Copy out every line exactly as given.

▶ Data extract:

>> Begin

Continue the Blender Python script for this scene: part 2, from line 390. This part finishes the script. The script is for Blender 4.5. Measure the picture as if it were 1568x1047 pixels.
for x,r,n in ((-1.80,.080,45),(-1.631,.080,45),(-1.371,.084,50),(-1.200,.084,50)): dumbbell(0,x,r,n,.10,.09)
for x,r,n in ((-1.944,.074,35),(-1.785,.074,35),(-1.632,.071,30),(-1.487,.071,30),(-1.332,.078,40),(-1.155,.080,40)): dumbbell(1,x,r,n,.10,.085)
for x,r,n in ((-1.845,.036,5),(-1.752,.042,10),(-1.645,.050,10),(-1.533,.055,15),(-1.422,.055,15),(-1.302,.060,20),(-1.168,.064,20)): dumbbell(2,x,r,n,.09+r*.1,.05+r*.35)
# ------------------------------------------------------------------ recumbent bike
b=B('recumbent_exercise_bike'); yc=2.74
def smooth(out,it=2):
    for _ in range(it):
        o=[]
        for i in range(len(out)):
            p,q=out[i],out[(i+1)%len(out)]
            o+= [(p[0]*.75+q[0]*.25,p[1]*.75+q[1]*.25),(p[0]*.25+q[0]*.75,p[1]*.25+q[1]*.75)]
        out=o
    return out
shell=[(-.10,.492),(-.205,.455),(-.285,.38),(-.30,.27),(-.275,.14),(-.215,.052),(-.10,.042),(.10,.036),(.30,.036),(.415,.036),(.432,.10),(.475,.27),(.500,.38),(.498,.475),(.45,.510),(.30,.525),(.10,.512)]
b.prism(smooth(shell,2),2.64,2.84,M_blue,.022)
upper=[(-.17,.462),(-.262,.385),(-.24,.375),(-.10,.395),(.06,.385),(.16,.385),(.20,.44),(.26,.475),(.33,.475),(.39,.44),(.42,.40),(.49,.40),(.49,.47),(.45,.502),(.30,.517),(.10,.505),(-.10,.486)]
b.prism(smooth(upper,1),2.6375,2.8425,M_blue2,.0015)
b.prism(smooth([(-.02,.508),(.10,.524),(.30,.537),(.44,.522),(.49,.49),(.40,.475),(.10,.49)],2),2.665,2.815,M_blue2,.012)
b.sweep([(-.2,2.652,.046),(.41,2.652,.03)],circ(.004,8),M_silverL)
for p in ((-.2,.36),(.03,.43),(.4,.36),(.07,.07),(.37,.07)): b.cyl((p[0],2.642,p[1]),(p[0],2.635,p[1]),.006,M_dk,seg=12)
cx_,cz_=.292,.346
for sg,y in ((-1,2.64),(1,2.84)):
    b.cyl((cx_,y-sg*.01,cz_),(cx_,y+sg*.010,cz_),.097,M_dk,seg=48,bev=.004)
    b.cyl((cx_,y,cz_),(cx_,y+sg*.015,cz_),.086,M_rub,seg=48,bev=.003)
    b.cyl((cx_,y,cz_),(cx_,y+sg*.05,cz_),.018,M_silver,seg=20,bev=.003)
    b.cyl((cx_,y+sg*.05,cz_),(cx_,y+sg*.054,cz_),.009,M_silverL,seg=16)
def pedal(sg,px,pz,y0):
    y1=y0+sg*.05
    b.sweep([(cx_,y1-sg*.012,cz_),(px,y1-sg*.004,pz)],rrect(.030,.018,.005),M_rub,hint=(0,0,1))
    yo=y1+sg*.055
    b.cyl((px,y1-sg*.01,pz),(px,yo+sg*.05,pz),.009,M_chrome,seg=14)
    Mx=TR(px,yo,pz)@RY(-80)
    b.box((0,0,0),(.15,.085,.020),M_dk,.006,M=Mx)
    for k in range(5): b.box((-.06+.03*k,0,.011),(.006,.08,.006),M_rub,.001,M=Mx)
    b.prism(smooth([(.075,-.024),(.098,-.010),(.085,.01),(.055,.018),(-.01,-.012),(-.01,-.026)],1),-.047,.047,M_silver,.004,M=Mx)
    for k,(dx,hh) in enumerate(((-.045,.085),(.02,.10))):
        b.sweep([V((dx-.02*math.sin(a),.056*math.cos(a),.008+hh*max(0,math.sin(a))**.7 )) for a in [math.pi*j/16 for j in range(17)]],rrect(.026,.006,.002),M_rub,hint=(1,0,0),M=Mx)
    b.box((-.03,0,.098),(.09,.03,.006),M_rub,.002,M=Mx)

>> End

▶ Response for this exercise:
Continue the Blender Python script for this scene: part 2, from line 390. This part finishes the script. The script is for Blender 4.5. Measure the picture as if it were 1568x1047 pixels.
for x,r,n in ((-1.80,.080,45),(-1.631,.080,45),(-1.371,.084,50),(-1.200,.084,50)): dumbbell(0,x,r,n,.10,.09)
for x,r,n in ((-1.944,.074,35),(-1.785,.074,35),(-1.632,.071,30),(-1.487,.071,30),(-1.332,.078,40),(-1.155,.080,40)): dumbbell(1,x,r,n,.10,.085)
for x,r,n in ((-1.845,.036,5),(-1.752,.042,10),(-1.645,.050,10),(-1.533,.055,15),(-1.422,.055,15),(-1.302,.060,20),(-1.168,.064,20)): dumbbell(2,x,r,n,.09+r*.1,.05+r*.35)
# ------------------------------------------------------------------ recumbent bike
b=B('recumbent_exercise_bike'); yc=2.74
def smooth(out,it=2):
    for _ in range(it):
        o=[]
        for i in range(len(out)):
            p,q=out[i],out[(i+1)%len(out)]
            o+= [(p[0]*.75+q[0]*.25,p[1]*.75+q[1]*.25),(p[0]*.25+q[0]*.75,p[1]*.25+q[1]*.75)]
        out=o
    return out
shell=[(-.10,.492),(-.205,.455),(-.285,.38),(-.30,.27),(-.275,.14),(-.215,.052),(-.10,.042),(.10,.036),(.30,.036),(.415,.036),(.432,.10),(.475,.27),(.500,.38),(.498,.475),(.45,.510),(.30,.525),(.10,.512)]
b.prism(smooth(shell,2),2.64,2.84,M_blue,.022)
upper=[(-.17,.462),(-.262,.385),(-.24,.375),(-.10,.395),(.06,.385),(.16,.385),(.20,.44),(.26,.475),(.33,.475),(.39,.44),(.42,.40),(.49,.40),(.49,.47),(.45,.502),(.30,.517),(.10,.505),(-.10,.486)]
b.prism(smooth(upper,1),2.6375,2.8425,M_blue2,.0015)
b.prism(smooth([(-.02,.508),(.10,.524),(.30,.537),(.44,.522),(.49,.49),(.40,.475),(.10,.49)],2),2.665,2.815,M_blue2,.012)
b.sweep([(-.2,2.652,.046),(.41,2.652,.03)],circ(.004,8),M_silverL)
for p in ((-.2,.36),(.03,.43),(.4,.36),(.07,.07),(.37,.07)): b.cyl((p[0],2.642,p[1]),(p[0],2.635,p[1]),.006,M_dk,seg=12)
cx_,cz_=.292,.346
for sg,y in ((-1,2.64),(1,2.84)):
    b.cyl((cx_,y-sg*.01,cz_),(cx_,y+sg*.010,cz_),.097,M_dk,seg=48,bev=.004)
    b.cyl((cx_,y,cz_),(cx_,y+sg*.015,cz_),.086,M_rub,seg=48,bev=.003)
    b.cyl((cx_,y,cz_),(cx_,y+sg*.05,cz_),.018,M_silver,seg=20,bev=.003)
    b.cyl((cx_,y+sg*.05,cz_),(cx_,y+sg*.054,cz_),.009,M_silverL,seg=16)
def pedal(sg,px,pz,y0):
    y1=y0+sg*.05
    b.sweep([(cx_,y1-sg*.012,cz_),(px,y1-sg*.004,pz)],rrect(.030,.018,.005),M_rub,hint=(0,0,1))
    yo=y1+sg*.055
    b.cyl((px,y1-sg*.01,pz),(px,yo+sg*.05,pz),.009,M_chrome,seg=14)
    Mx=TR(px,yo,pz)@RY(-80)
    b.box((0,0,0),(.15,.085,.020),M_dk,.006,M=Mx)
    for k in range(5): b.box((-.06+.03*k,0,.011),(.006,.08,.006),M_rub,.001,M=Mx)
    b.prism(smooth([(.075,-.024),(.098,-.010),(.085,.01),(.055,.018),(-.01,-.012),(-.01,-.026)],1),-.047,.047,M_silver,.004,M=Mx)
    for k,(dx,hh) in enumerate(((-.045,.085),(.02,.10))):
        b.sweep([V((dx-.02*math.sin(a),.056*math.cos(a),.008+hh*max(0,math.sin(a))**.7 )) for a in [math.pi*j/16 for j in range(17)]],rrect(.026,.006,.002),M_rub,hint=(1,0,0),M=Mx)
    b.box((-.03,0,.098),(.09,.03,.006),M_rub,.002,M=Mx)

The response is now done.